** START **
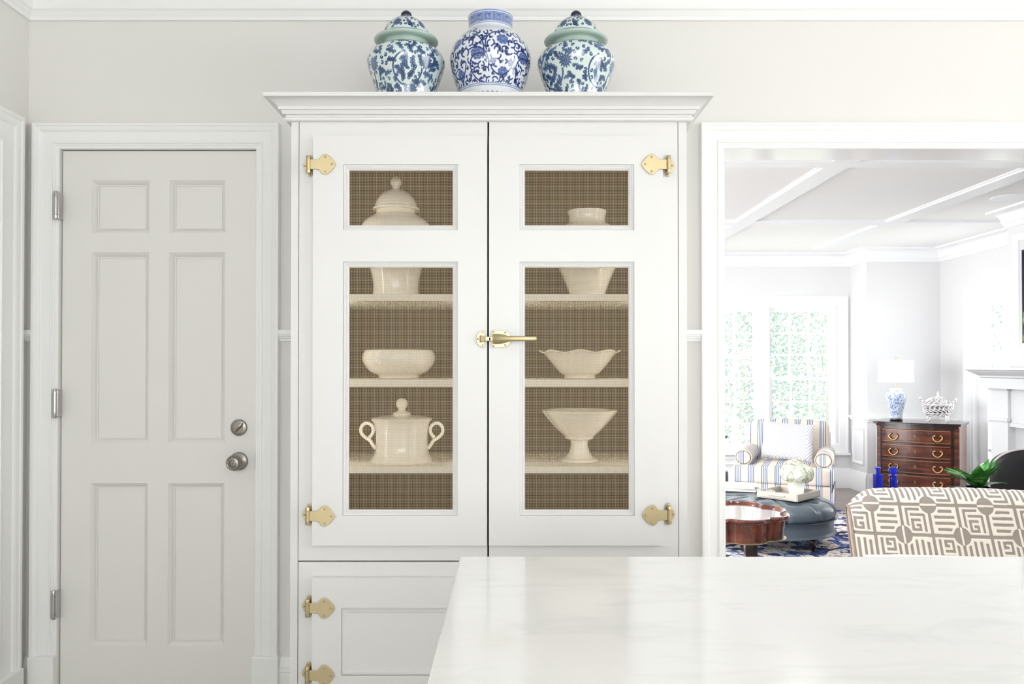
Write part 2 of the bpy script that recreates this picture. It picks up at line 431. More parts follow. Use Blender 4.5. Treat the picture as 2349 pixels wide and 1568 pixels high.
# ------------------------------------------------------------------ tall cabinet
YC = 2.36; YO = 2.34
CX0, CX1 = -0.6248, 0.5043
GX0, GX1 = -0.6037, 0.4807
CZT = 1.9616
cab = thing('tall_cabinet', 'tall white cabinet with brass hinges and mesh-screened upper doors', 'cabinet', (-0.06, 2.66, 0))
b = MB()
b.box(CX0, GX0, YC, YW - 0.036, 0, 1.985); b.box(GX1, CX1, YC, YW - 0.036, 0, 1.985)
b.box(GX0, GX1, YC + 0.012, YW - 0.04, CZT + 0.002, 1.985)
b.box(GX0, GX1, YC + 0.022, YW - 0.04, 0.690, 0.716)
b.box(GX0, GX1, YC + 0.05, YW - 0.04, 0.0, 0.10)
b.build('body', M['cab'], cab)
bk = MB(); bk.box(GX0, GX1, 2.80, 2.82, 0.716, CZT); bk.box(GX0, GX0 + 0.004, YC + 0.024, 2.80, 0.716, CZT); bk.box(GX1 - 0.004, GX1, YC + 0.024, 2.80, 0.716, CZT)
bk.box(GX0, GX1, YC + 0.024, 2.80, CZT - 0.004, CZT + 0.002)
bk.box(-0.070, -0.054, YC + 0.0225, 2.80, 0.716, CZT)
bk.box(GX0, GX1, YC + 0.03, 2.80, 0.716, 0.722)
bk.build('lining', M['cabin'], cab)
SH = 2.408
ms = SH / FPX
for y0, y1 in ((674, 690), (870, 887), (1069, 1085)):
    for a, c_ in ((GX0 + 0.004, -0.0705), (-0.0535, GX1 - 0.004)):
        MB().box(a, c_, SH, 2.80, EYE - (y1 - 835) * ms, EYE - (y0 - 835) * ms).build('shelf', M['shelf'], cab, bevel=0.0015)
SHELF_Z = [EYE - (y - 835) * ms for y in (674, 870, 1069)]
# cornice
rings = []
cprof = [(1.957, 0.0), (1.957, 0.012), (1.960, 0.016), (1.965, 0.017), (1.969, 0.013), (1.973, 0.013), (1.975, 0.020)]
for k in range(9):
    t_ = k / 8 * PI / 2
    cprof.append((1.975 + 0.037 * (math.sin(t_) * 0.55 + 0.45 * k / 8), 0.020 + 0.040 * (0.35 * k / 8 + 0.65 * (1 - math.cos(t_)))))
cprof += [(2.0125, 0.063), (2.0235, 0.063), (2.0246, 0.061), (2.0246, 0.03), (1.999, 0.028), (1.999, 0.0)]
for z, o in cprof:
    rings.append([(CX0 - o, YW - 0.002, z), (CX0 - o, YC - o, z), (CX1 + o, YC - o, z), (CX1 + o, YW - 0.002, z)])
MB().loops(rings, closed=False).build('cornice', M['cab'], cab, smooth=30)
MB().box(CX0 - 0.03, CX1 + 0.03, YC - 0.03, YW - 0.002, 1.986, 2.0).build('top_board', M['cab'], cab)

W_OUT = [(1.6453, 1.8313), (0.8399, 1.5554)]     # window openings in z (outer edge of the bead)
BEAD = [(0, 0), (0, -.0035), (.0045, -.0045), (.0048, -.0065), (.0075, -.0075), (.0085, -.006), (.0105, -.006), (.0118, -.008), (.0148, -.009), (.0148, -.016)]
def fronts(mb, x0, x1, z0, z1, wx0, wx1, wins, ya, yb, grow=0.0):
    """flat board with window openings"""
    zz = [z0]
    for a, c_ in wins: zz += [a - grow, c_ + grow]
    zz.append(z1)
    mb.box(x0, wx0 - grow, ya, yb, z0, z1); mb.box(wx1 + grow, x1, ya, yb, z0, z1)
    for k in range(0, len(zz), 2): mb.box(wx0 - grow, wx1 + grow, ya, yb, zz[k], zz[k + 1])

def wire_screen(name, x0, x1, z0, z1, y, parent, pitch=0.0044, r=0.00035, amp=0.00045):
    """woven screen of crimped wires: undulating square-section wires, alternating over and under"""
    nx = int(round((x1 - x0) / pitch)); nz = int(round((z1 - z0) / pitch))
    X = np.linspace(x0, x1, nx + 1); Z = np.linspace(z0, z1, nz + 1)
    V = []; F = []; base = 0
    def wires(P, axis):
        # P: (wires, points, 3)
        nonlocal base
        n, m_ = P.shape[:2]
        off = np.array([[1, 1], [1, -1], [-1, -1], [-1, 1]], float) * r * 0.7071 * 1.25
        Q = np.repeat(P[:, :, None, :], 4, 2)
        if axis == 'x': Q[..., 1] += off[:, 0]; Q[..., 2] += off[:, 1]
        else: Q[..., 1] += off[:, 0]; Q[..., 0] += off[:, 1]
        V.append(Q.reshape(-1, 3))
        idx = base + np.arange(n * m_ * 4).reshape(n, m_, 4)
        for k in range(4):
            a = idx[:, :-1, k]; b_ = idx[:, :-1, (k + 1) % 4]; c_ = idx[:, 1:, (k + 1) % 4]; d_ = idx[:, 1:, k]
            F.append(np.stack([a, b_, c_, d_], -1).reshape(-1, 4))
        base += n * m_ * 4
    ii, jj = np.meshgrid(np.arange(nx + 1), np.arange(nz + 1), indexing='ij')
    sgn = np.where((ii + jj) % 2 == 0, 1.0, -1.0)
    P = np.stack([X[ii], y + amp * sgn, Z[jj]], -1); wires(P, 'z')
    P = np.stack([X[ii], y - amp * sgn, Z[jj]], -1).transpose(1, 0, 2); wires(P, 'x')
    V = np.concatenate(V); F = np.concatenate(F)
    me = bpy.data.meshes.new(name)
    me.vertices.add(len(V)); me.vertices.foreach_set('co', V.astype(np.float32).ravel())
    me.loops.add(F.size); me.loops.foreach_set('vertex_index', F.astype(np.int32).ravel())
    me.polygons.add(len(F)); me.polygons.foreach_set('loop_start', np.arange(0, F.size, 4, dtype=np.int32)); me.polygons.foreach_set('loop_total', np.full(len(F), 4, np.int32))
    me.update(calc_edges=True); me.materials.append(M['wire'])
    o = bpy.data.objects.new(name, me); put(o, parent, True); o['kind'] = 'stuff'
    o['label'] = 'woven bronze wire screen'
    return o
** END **
## WHAT IS EXPECTED
Give the material again exactly as it is, but keep the pictures out.

## CORRECT ANSWER
Write part 2 of the bpy script that recreates this picture. It picks up at line 431. More parts follow. Use Blender 4.5. Treat the picture as 2349 pixels wide and 1568 pixels high.
# ------------------------------------------------------------------ tall cabinet
YC = 2.36; YO = 2.34
CX0, CX1 = -0.6248, 0.5043
GX0, GX1 = -0.6037, 0.4807
CZT = 1.9616
cab = thing('tall_cabinet', 'tall white cabinet with brass hinges and mesh-screened upper doors', 'cabinet', (-0.06, 2.66, 0))
b = MB()
b.box(CX0, GX0, YC, YW - 0.036, 0, 1.985); b.box(GX1, CX1, YC, YW - 0.036, 0, 1.985)
b.box(GX0, GX1, YC + 0.012, YW - 0.04, CZT + 0.002, 1.985)
b.box(GX0, GX1, YC + 0.022, YW - 0.04, 0.690, 0.716)
b.box(GX0, GX1, YC + 0.05, YW - 0.04, 0.0, 0.10)
b.build('body', M['cab'], cab)
bk = MB(); bk.box(GX0, GX1, 2.80, 2.82, 0.716, CZT); bk.box(GX0, GX0 + 0.004, YC + 0.024, 2.80, 0.716, CZT); bk.box(GX1 - 0.004, GX1, YC + 0.024, 2.80, 0.716, CZT)
bk.box(GX0, GX1, YC + 0.024, 2.80, CZT - 0.004, CZT + 0.002)
bk.box(-0.070, -0.054, YC + 0.0225, 2.80, 0.716, CZT)
bk.box(GX0, GX1, YC + 0.03, 2.80, 0.716, 0.722)
bk.build('lining', M['cabin'], cab)
SH = 2.408
ms = SH / FPX
for y0, y1 in ((674, 690), (870, 887), (1069, 1085)):
    for a, c_ in ((GX0 + 0.004, -0.0705), (-0.0535, GX1 - 0.004)):
        MB().box(a, c_, SH, 2.80, EYE - (y1 - 835) * ms, EYE - (y0 - 835) * ms).build('shelf', M['shelf'], cab, bevel=0.0015)
SHELF_Z = [EYE - (y - 835) * ms for y in (674, 870, 1069)]
# cornice
rings = []
cprof = [(1.957, 0.0), (1.957, 0.012), (1.960, 0.016), (1.965, 0.017), (1.969, 0.013), (1.973, 0.013), (1.975, 0.020)]
for k in range(9):
    t_ = k / 8 * PI / 2
    cprof.append((1.975 + 0.037 * (math.sin(t_) * 0.55 + 0.45 * k / 8), 0.020 + 0.040 * (0.35 * k / 8 + 0.65 * (1 - math.cos(t_)))))
cprof += [(2.0125, 0.063), (2.0235, 0.063), (2.0246, 0.061), (2.0246, 0.03), (1.999, 0.028), (1.999, 0.0)]
for z, o in cprof:
    rings.append([(CX0 - o, YW - 0.002, z), (CX0 - o, YC - o, z), (CX1 + o, YC - o, z), (CX1 + o, YW - 0.002, z)])
MB().loops(rings, closed=False).build('cornice', M['cab'], cab, smooth=30)
MB().box(CX0 - 0.03, CX1 + 0.03, YC - 0.03, YW - 0.002, 1.986, 2.0).build('top_board', M['cab'], cab)

W_OUT = [(1.6453, 1.8313), (0.8399, 1.5554)]     # window openings in z (outer edge of the bead)
BEAD = [(0, 0), (0, -.0035), (.0045, -.0045), (.0048, -.0065), (.0075, -.0075), (.0085, -.006), (.0105, -.006), (.0118, -.008), (.0148, -.009), (.0148, -.016)]
def fronts(mb, x0, x1, z0, z1, wx0, wx1, wins, ya, yb, grow=0.0):
    """flat board with window openings"""
    zz = [z0]
    for a, c_ in wins: zz += [a - grow, c_ + grow]
    zz.append(z1)
    mb.box(x0, wx0 - grow, ya, yb, z0, z1); mb.box(wx1 + grow, x1, ya, yb, z0, z1)
    for k in range(0, len(zz), 2): mb.box(wx0 - grow, wx1 + grow, ya, yb, zz[k], zz[k + 1])

def wire_screen(name, x0, x1, z0, z1, y, parent, pitch=0.0044, r=0.00035, amp=0.00045):
    """woven screen of crimped wires: undulating square-section wires, alternating over and under"""
    nx = int(round((x1 - x0) / pitch)); nz = int(round((z1 - z0) / pitch))
    X = np.linspace(x0, x1, nx + 1); Z = np.linspace(z0, z1, nz + 1)
    V = []; F = []; base = 0
    def wires(P, axis):
        # P: (wires, points, 3)
        nonlocal base
        n, m_ = P.shape[:2]
        off = np.array([[1, 1], [1, -1], [-1, -1], [-1, 1]], float) * r * 0.7071 * 1.25
        Q = np.repeat(P[:, :, None, :], 4, 2)
        if axis == 'x': Q[..., 1] += off[:, 0]; Q[..., 2] += off[:, 1]
        else: Q[..., 1] += off[:, 0]; Q[..., 0] += off[:, 1]
        V.append(Q.reshape(-1, 3))
        idx = base + np.arange(n * m_ * 4).reshape(n, m_, 4)
        for k in range(4):
            a = idx[:, :-1, k]; b_ = idx[:, :-1, (k + 1) % 4]; c_ = idx[:, 1:, (k + 1) % 4]; d_ = idx[:, 1:, k]
            F.append(np.stack([a, b_, c_, d_], -1).reshape(-1, 4))
        base += n * m_ * 4
    ii, jj = np.meshgrid(np.arange(nx + 1), np.arange(nz + 1), indexing='ij')
    sgn = np.where((ii + jj) % 2 == 0, 1.0, -1.0)
    P = np.stack([X[ii], y + amp * sgn, Z[jj]], -1); wires(P, 'z')
    P = np.stack([X[ii], y - amp * sgn, Z[jj]], -1).transpose(1, 0, 2); wires(P, 'x')
    V = np.concatenate(V); F = np.concatenate(F)
    me = bpy.data.meshes.new(name)
    me.vertices.add(len(V)); me.vertices.foreach_set('co', V.astype(np.float32).ravel())
    me.loops.add(F.size); me.loops.foreach_set('vertex_index', F.astype(np.int32).ravel())
    me.polygons.add(len(F)); me.polygons.foreach_set('loop_start', np.arange(0, F.size, 4, dtype=np.int32)); me.polygons.foreach_set('loop_total', np.full(len(F), 4, np.int32))
    me.update(calc_edges=True); me.materials.append(M['wire'])
    o = bpy.data.objects.new(name, me); put(o, parent, True); o['kind'] = 'stuff'
    o['label'] = 'woven bronze wire screen'
    return o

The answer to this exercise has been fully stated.